DM: Can I just ask, talking about Vince Cable there put it in my mind, what’s going on with the party internally which of course the public, the voters, take on board and Vince Cable had a pop at Tim Farron didn’t he, your former Chairman, for talking about your experience in coalition.  Paddy Ashdown, Lord Ashdown, had a go at him as well, do you think you were right to have a pop at Tim Farron?

DAVID LAWS: I think what they were right to say is actually that Liberal Democrats have done a very good job in coalition and have shown that coalition government can be stable and that it can deliver things that are in the interests of the country and not just the economic growth that we are now getting through, but many of the policies from the front page of our manifesto, the increase in the personal allowance, the pupil premium.  Actually I think that people will see if they’re fair that the coalition has been successful and that the Liberal Democrats have punched above our weight.  
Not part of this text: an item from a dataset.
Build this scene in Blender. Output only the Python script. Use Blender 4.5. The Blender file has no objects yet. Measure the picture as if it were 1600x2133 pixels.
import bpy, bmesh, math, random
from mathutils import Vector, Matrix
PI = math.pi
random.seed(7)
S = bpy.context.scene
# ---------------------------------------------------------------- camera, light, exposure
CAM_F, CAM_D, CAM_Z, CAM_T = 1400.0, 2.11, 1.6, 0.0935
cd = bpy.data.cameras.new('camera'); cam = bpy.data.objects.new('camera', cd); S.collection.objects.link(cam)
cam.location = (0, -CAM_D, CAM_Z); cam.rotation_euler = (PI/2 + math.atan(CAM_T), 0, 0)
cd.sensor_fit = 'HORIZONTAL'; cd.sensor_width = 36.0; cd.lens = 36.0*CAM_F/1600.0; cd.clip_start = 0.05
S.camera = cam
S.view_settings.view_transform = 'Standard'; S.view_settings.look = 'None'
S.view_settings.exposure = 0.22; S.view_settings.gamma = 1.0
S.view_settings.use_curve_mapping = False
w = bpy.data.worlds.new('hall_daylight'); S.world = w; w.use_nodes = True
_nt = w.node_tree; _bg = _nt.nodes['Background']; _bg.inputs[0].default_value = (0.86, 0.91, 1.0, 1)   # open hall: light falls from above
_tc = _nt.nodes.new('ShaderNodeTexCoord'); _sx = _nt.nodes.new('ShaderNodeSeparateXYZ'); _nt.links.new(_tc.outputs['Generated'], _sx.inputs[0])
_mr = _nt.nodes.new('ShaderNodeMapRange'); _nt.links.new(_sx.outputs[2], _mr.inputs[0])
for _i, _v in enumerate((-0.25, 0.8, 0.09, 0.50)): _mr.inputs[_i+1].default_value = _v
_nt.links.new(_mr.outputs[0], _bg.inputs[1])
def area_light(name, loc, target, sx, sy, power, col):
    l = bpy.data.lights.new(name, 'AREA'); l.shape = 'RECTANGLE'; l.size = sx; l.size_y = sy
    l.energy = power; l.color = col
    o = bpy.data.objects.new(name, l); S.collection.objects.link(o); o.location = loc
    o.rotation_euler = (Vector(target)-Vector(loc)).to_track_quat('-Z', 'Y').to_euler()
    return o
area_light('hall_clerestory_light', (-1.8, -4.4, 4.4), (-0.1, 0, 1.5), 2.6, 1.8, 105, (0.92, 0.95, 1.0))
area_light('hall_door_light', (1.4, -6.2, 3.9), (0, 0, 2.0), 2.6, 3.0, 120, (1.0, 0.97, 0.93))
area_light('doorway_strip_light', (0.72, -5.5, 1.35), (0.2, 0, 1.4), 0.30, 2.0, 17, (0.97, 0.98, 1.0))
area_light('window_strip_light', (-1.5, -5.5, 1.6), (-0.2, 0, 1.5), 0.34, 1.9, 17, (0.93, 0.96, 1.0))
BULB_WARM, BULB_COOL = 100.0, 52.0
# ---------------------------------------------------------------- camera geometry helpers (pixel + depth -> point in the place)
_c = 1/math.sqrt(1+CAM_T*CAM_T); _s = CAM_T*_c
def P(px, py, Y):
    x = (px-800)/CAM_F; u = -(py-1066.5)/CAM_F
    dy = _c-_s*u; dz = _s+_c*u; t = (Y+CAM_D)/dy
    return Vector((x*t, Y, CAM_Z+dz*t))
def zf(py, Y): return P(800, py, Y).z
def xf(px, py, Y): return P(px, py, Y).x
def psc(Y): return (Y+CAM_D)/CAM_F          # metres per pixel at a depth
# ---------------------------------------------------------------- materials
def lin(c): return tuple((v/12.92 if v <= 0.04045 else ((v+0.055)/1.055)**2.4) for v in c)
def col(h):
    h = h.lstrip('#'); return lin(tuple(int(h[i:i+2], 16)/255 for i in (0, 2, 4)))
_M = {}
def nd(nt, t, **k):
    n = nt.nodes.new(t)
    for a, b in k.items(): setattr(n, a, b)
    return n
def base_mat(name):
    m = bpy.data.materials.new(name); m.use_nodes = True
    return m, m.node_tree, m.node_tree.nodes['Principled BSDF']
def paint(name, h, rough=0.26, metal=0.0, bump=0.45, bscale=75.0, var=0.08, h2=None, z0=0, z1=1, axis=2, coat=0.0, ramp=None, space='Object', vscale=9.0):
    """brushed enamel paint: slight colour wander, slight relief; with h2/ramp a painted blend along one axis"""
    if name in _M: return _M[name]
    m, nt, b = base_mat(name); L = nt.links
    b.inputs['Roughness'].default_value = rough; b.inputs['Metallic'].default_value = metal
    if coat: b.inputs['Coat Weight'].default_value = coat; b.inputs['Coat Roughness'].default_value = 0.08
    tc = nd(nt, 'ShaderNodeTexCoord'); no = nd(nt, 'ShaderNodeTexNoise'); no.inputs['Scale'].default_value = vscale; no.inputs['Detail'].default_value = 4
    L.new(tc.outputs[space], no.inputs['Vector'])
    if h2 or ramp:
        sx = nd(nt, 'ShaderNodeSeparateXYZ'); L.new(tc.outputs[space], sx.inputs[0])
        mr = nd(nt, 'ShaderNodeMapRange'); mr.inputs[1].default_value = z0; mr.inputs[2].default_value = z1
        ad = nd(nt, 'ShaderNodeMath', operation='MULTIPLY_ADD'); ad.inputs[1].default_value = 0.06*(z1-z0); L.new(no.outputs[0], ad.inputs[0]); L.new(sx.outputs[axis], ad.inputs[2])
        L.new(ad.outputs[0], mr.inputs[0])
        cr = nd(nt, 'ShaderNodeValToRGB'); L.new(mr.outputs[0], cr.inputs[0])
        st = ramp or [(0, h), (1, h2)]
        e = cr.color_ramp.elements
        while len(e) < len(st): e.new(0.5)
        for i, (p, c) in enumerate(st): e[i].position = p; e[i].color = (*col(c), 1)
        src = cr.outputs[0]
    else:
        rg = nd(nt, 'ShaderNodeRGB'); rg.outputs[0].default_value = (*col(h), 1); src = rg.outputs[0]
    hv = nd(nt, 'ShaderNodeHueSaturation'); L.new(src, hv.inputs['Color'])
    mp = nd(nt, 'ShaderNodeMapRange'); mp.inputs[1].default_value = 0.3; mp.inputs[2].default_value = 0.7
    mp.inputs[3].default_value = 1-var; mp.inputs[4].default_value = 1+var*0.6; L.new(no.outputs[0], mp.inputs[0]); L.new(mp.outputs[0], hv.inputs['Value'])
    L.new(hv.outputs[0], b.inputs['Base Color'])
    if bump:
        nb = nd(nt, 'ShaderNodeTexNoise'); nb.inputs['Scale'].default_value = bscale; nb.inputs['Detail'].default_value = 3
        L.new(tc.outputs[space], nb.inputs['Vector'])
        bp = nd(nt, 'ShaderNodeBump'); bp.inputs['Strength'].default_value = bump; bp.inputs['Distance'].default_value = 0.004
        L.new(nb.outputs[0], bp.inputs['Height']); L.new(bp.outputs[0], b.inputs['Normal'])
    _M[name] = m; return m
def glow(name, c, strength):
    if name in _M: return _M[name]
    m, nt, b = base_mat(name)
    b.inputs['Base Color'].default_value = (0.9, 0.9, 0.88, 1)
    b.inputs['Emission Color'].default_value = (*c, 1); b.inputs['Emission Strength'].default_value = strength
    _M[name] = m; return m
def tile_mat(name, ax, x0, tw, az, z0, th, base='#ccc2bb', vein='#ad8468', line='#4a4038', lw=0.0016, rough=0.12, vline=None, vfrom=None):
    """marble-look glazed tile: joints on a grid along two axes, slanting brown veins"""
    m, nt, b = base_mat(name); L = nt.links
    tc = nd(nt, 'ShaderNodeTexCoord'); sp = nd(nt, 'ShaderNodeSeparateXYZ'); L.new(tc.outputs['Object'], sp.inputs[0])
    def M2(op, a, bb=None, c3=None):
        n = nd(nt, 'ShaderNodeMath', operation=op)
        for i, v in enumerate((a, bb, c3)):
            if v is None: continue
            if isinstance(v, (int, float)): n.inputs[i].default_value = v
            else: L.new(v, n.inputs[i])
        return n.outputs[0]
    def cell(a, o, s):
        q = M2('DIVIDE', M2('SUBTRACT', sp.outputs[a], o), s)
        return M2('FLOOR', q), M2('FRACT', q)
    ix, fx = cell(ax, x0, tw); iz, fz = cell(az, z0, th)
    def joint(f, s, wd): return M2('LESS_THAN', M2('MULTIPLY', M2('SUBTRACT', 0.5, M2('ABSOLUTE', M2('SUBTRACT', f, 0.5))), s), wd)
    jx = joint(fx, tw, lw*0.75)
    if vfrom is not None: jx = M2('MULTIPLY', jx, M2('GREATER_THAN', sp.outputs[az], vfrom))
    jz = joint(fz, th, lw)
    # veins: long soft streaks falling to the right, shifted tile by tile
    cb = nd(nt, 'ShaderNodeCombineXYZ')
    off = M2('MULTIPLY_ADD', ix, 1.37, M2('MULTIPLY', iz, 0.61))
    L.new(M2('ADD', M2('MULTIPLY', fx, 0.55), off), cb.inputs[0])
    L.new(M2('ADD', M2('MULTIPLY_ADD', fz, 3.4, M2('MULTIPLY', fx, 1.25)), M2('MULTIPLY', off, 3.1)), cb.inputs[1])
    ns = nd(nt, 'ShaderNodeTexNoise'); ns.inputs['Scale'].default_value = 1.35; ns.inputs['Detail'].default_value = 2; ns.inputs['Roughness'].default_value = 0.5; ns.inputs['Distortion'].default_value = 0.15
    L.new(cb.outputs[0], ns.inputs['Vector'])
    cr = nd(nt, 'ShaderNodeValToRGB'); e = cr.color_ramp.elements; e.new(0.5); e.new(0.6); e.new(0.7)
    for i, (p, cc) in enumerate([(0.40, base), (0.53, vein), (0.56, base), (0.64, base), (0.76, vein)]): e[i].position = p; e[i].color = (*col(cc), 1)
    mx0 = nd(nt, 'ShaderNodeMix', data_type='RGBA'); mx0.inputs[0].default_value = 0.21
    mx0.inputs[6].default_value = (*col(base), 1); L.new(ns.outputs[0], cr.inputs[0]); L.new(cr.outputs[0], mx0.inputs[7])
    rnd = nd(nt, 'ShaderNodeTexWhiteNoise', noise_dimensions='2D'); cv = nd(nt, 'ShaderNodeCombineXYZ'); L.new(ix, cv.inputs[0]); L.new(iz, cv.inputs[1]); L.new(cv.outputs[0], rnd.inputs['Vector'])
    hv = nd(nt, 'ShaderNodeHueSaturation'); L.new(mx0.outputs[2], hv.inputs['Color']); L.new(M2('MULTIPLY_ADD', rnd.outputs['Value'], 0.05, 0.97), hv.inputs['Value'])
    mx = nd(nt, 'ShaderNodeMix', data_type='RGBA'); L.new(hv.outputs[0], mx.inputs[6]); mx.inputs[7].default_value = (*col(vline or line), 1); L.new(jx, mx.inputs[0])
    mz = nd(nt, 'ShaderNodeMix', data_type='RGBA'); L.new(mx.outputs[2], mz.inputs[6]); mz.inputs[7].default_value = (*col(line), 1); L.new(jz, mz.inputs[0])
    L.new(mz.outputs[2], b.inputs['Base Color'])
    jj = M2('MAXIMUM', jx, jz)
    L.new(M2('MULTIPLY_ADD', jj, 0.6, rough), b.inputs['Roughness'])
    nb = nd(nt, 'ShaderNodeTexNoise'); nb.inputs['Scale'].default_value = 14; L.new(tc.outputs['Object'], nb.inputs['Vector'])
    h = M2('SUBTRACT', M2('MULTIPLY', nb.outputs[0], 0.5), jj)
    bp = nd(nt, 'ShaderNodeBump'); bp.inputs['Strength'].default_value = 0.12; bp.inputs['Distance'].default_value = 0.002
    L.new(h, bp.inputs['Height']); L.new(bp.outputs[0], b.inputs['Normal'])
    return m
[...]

DM: So you are kind of endorsing there Vince Cable and Paddy Ashdown saying to Tim Farron, look, it’s not helpful talking about our experience in coalition when by and large, as you’ve just said, we’ve achieved a lot?

DAVID LAWS: I am very happy to talk about experience in coalition, I think it has been a good one, it has shown that we can deliver many of the Liberal Democrat policies from the last manifesto but also the stability that this country needed to put our economy back on track and my goodness, the country and the economy that we’re leaving at the end of this government has been transformed from the country and the economy and the deficit that we inherited in May 2010.

DM: David Laws, thank you very much indeed, very good to see you, thank you very much indeed for coming in on to Murnaghan.